> **Given data**
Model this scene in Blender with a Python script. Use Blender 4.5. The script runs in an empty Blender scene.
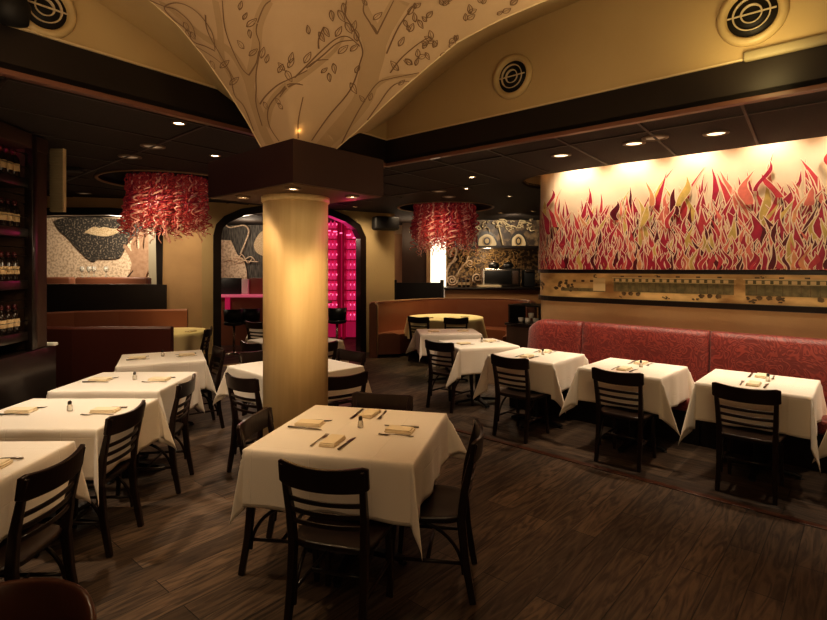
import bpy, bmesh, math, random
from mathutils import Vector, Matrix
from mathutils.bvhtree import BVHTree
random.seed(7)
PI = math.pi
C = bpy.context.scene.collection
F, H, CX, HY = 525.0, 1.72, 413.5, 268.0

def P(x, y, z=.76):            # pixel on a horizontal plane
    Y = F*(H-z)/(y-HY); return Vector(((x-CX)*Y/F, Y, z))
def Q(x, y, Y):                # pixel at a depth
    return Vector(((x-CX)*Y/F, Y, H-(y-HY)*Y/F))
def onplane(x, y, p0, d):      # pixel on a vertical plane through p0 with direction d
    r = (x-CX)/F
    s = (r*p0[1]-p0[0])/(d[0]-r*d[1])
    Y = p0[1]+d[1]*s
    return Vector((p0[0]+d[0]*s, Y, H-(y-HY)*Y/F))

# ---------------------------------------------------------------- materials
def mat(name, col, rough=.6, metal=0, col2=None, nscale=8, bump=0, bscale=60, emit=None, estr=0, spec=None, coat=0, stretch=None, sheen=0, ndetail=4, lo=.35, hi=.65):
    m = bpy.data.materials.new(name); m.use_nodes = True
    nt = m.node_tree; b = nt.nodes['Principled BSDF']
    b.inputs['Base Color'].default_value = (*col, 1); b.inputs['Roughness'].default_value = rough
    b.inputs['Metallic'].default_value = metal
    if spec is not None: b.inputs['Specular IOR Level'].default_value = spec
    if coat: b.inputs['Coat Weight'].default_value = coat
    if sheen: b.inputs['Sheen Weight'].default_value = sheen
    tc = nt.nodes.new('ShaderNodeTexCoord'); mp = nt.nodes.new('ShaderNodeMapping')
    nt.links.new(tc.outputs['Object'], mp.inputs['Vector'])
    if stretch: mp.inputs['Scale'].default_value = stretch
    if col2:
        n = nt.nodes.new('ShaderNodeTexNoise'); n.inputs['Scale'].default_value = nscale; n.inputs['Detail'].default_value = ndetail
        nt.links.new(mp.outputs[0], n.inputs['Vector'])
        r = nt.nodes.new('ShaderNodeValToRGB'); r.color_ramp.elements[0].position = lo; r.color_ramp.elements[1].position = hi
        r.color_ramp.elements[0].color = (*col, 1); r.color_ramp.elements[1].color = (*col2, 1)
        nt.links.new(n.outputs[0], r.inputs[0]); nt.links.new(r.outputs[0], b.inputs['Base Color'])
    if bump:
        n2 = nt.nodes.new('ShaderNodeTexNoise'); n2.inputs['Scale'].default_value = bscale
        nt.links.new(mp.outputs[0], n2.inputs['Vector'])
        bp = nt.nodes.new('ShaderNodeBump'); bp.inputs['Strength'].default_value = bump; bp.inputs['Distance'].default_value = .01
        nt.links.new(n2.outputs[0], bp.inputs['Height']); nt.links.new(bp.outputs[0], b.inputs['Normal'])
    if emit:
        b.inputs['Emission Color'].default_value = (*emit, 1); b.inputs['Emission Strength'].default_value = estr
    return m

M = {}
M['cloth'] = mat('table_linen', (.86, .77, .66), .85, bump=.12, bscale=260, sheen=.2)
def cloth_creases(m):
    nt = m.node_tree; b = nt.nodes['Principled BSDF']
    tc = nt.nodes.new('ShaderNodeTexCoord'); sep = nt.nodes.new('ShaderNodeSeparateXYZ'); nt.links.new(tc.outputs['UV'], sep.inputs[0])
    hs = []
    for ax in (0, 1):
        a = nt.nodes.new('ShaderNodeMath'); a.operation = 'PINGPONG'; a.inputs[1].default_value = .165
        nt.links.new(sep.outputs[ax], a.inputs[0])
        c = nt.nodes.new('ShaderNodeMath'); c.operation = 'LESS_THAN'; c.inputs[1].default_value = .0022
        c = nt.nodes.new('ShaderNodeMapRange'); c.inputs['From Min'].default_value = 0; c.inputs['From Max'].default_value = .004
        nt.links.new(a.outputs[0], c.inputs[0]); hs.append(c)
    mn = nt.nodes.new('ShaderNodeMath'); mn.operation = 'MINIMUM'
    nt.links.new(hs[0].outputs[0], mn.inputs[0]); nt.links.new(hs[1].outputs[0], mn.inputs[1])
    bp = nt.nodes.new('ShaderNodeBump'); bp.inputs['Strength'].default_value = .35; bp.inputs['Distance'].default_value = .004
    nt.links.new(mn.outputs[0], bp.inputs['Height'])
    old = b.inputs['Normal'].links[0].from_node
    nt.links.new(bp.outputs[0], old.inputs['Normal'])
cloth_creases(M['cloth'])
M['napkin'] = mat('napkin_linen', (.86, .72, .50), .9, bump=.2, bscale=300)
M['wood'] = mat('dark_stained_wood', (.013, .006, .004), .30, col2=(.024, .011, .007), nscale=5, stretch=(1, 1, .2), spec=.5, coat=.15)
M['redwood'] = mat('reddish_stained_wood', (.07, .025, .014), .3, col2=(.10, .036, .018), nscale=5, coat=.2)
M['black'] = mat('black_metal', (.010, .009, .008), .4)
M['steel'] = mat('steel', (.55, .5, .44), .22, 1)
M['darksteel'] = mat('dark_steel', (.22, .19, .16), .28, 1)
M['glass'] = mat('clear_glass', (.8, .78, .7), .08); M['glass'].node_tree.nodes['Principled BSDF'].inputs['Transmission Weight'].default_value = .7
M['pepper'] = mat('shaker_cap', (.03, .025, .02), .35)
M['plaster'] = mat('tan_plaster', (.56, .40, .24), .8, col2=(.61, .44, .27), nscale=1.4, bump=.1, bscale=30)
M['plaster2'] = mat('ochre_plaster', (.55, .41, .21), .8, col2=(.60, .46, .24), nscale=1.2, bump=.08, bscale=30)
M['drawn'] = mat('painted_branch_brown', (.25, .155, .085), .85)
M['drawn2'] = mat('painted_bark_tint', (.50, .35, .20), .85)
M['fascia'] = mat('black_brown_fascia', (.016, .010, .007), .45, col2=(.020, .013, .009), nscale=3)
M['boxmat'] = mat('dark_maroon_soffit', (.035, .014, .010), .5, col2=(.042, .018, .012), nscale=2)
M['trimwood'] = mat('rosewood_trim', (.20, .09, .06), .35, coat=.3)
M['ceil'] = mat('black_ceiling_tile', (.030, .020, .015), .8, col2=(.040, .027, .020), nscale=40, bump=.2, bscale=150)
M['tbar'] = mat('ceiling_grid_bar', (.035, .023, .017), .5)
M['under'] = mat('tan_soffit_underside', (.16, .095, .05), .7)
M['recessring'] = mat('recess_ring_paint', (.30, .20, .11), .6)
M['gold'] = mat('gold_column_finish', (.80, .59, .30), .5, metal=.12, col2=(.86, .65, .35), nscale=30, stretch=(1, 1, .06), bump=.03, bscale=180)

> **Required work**
Please set down each line of the data above exactly as written, without the pictures.

> **Written solution**
Model this scene in Blender with a Python script. Use Blender 4.5. The script runs in an empty Blender scene.
import bpy, bmesh, math, random
from mathutils import Vector, Matrix
from mathutils.bvhtree import BVHTree
random.seed(7)
PI = math.pi
C = bpy.context.scene.collection
F, H, CX, HY = 525.0, 1.72, 413.5, 268.0

def P(x, y, z=.76):            # pixel on a horizontal plane
    Y = F*(H-z)/(y-HY); return Vector(((x-CX)*Y/F, Y, z))
def Q(x, y, Y):                # pixel at a depth
    return Vector(((x-CX)*Y/F, Y, H-(y-HY)*Y/F))
def onplane(x, y, p0, d):      # pixel on a vertical plane through p0 with direction d
    r = (x-CX)/F
    s = (r*p0[1]-p0[0])/(d[0]-r*d[1])
    Y = p0[1]+d[1]*s
    return Vector((p0[0]+d[0]*s, Y, H-(y-HY)*Y/F))

# ---------------------------------------------------------------- materials
def mat(name, col, rough=.6, metal=0, col2=None, nscale=8, bump=0, bscale=60, emit=None, estr=0, spec=None, coat=0, stretch=None, sheen=0, ndetail=4, lo=.35, hi=.65):
    m = bpy.data.materials.new(name); m.use_nodes = True
    nt = m.node_tree; b = nt.nodes['Principled BSDF']
    b.inputs['Base Color'].default_value = (*col, 1); b.inputs['Roughness'].default_value = rough
    b.inputs['Metallic'].default_value = metal
    if spec is not None: b.inputs['Specular IOR Level'].default_value = spec
    if coat: b.inputs['Coat Weight'].default_value = coat
    if sheen: b.inputs['Sheen Weight'].default_value = sheen
    tc = nt.nodes.new('ShaderNodeTexCoord'); mp = nt.nodes.new('ShaderNodeMapping')
    nt.links.new(tc.outputs['Object'], mp.inputs['Vector'])
    if stretch: mp.inputs['Scale'].default_value = stretch
    if col2:
        n = nt.nodes.new('ShaderNodeTexNoise'); n.inputs['Scale'].default_value = nscale; n.inputs['Detail'].default_value = ndetail
        nt.links.new(mp.outputs[0], n.inputs['Vector'])
        r = nt.nodes.new('ShaderNodeValToRGB'); r.color_ramp.elements[0].position = lo; r.color_ramp.elements[1].position = hi
        r.color_ramp.elements[0].color = (*col, 1); r.color_ramp.elements[1].color = (*col2, 1)
        nt.links.new(n.outputs[0], r.inputs[0]); nt.links.new(r.outputs[0], b.inputs['Base Color'])
    if bump:
        n2 = nt.nodes.new('ShaderNodeTexNoise'); n2.inputs['Scale'].default_value = bscale
        nt.links.new(mp.outputs[0], n2.inputs['Vector'])
        bp = nt.nodes.new('ShaderNodeBump'); bp.inputs['Strength'].default_value = bump; bp.inputs['Distance'].default_value = .01
        nt.links.new(n2.outputs[0], bp.inputs['Height']); nt.links.new(bp.outputs[0], b.inputs['Normal'])
    if emit:
        b.inputs['Emission Color'].default_value = (*emit, 1); b.inputs['Emission Strength'].default_value = estr
    return m

M = {}
M['cloth'] = mat('table_linen', (.86, .77, .66), .85, bump=.12, bscale=260, sheen=.2)
def cloth_creases(m):
    nt = m.node_tree; b = nt.nodes['Principled BSDF']
    tc = nt.nodes.new('ShaderNodeTexCoord'); sep = nt.nodes.new('ShaderNodeSeparateXYZ'); nt.links.new(tc.outputs['UV'], sep.inputs[0])
    hs = []
    for ax in (0, 1):
        a = nt.nodes.new('ShaderNodeMath'); a.operation = 'PINGPONG'; a.inputs[1].default_value = .165
        nt.links.new(sep.outputs[ax], a.inputs[0])
        c = nt.nodes.new('ShaderNodeMath'); c.operation = 'LESS_THAN'; c.inputs[1].default_value = .0022
        c = nt.nodes.new('ShaderNodeMapRange'); c.inputs['From Min'].default_value = 0; c.inputs['From Max'].default_value = .004
        nt.links.new(a.outputs[0], c.inputs[0]); hs.append(c)
    mn = nt.nodes.new('ShaderNodeMath'); mn.operation = 'MINIMUM'
    nt.links.new(hs[0].outputs[0], mn.inputs[0]); nt.links.new(hs[1].outputs[0], mn.inputs[1])
    bp = nt.nodes.new('ShaderNodeBump'); bp.inputs['Strength'].default_value = .35; bp.inputs['Distance'].default_value = .004
    nt.links.new(mn.outputs[0], bp.inputs['Height'])
    old = b.inputs['Normal'].links[0].from_node
    nt.links.new(bp.outputs[0], old.inputs['Normal'])
cloth_creases(M['cloth'])
M['napkin'] = mat('napkin_linen', (.86, .72, .50), .9, bump=.2, bscale=300)
M['wood'] = mat('dark_stained_wood', (.013, .006, .004), .30, col2=(.024, .011, .007), nscale=5, stretch=(1, 1, .2), spec=.5, coat=.15)
M['redwood'] = mat('reddish_stained_wood', (.07, .025, .014), .3, col2=(.10, .036, .018), nscale=5, coat=.2)
M['black'] = mat('black_metal', (.010, .009, .008), .4)
M['steel'] = mat('steel', (.55, .5, .44), .22, 1)
M['darksteel'] = mat('dark_steel', (.22, .19, .16), .28, 1)
M['glass'] = mat('clear_glass', (.8, .78, .7), .08); M['glass'].node_tree.nodes['Principled BSDF'].inputs['Transmission Weight'].default_value = .7
M['pepper'] = mat('shaker_cap', (.03, .025, .02), .35)
M['plaster'] = mat('tan_plaster', (.56, .40, .24), .8, col2=(.61, .44, .27), nscale=1.4, bump=.1, bscale=30)
M['plaster2'] = mat('ochre_plaster', (.55, .41, .21), .8, col2=(.60, .46, .24), nscale=1.2, bump=.08, bscale=30)
M['drawn'] = mat('painted_branch_brown', (.25, .155, .085), .85)
M['drawn2'] = mat('painted_bark_tint', (.50, .35, .20), .85)
M['fascia'] = mat('black_brown_fascia', (.016, .010, .007), .45, col2=(.020, .013, .009), nscale=3)
M['boxmat'] = mat('dark_maroon_soffit', (.035, .014, .010), .5, col2=(.042, .018, .012), nscale=2)
M['trimwood'] = mat('rosewood_trim', (.20, .09, .06), .35, coat=.3)
M['ceil'] = mat('black_ceiling_tile', (.030, .020, .015), .8, col2=(.040, .027, .020), nscale=40, bump=.2, bscale=150)
M['tbar'] = mat('ceiling_grid_bar', (.035, .023, .017), .5)
M['under'] = mat('tan_soffit_underside', (.16, .095, .05), .7)
M['recessring'] = mat('recess_ring_paint', (.30, .20, .11), .6)
M['gold'] = mat('gold_column_finish', (.80, .59, .30), .5, metal=.12, col2=(.86, .65, .35), nscale=30, stretch=(1, 1, .06), bump=.03, bscale=180)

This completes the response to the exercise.